Red Bull outline potential RB18 update schedule

Jon Wilde
Sergio Perez's Red Bull ahead of Carlos Sainz's Ferrari. Monaco May 2022.

Sergio Perez's Red Bull ahead of Carlos Sainz's Ferrari during the Monaco Grand Prix. Monte Carlo May 2022.

Red Bull have set out the summer grands prix at which they look set to bring their most significant updates to the RB18.

This season, with all-new cars to comply with the fresh set of regulations, has widely been described as one that will boil down to a development race as teams strive to improve from the base they set at unofficial testing in February.
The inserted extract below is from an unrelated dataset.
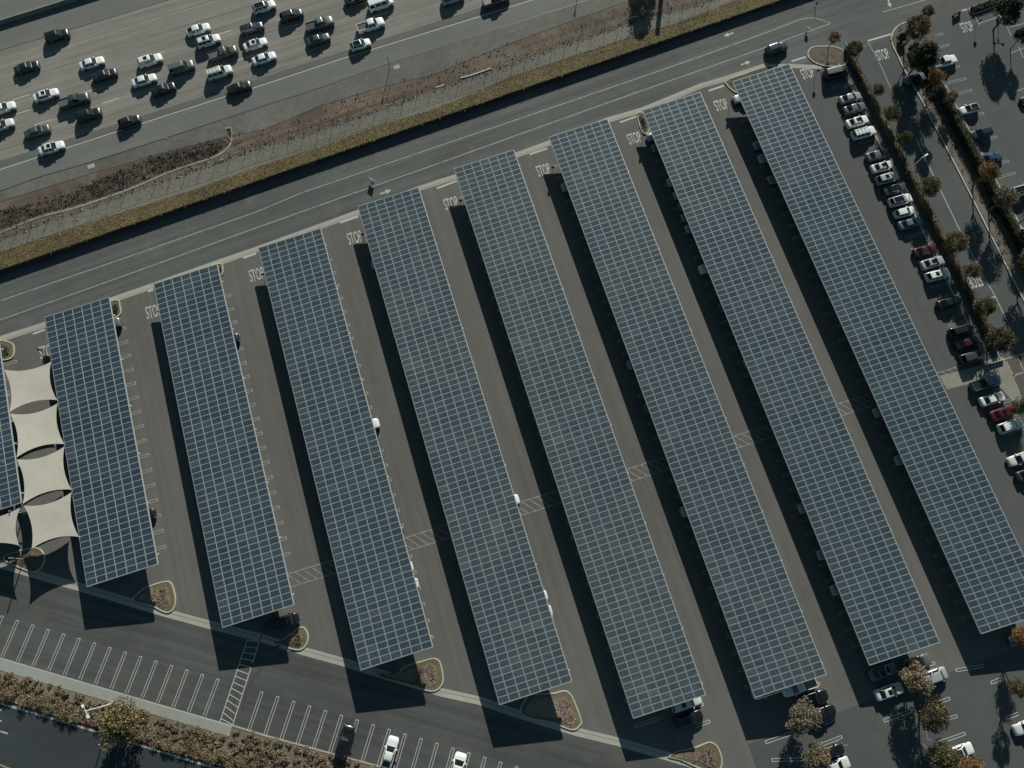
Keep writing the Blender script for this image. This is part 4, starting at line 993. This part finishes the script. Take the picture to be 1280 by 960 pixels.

In contrast to their 2021 arch-rivals Mercedes, Red Bull have mastered the rules very well having won five of the first seven grands prix – four victories going to Max Verstappen, the reigning Drivers’ World Champion, and the latest one to his team-mate, Sergio Perez.

But there is absolutely no room for complacency because Ferrari are right in the fight too, Charles Leclerc doubtless thinking he should have won the last two races having been in charge of both until things beyond his control went awry.

Therefore, upgrades will continue to be important, especially against the backdrop of the $140million budget cap that means each improvement has to be planned carefully with cost in mind.

Red Bull's Sergio Perez on track during the Monaco Grand Prix weekend. Monte Carlo, May 2022.
Red Bull's Sergio Perez on track during the Monaco Grand Prix weekend. Monte Carlo, May 2022.

Red Bull’s chief engineer, Paul Monaghan, has given an insight into how the team are laying out their development programme ahead of round eight of the campaign, the Azerbaijan Grand Prix.

“At the moment, I would say we are quite happy with our work as we are doing it, and I think Baku will get everyone going in a particular direction,” said Monaghan, quoted by

“I think Silverstone could make a bit of a difference to us and at Spielberg it will be a bit of the same.

“In Hungary, I expect there will be a change again, but that’s the nature of the track and how we exploit our lap time best.

“At the moment, I’d say our work is reasonably good, but when we get to Abu Dhabi we might have got it right or wrong.”

In terms of specifics, Monaghan mentioned brake cooling.

“I guess if you look ahead to Hungary or Singapore, possibly we will take parts to those particular races, and then…where else might we need more brake cooling? Probably in Spielberg and Baku we will have a slightly different set-up,” he explained.


Another factor in the equation, of course, is the respective strengths of Red Bull and Ferrari against the other and how any weaknesses can be ironed out.

“They [Ferrari] tend to be quite strong at low speed and we do it in other areas of the circuit,” added Monaghan.

“There’s a big visual difference if you look from time to time at how we have achieved our lap time and they have achieved theirs.

“Are they stuck in that pattern? I don’t know. Are we stuck in ours? No, not at all. We are open to change and if you stand still in this sport, you can often get left behind.”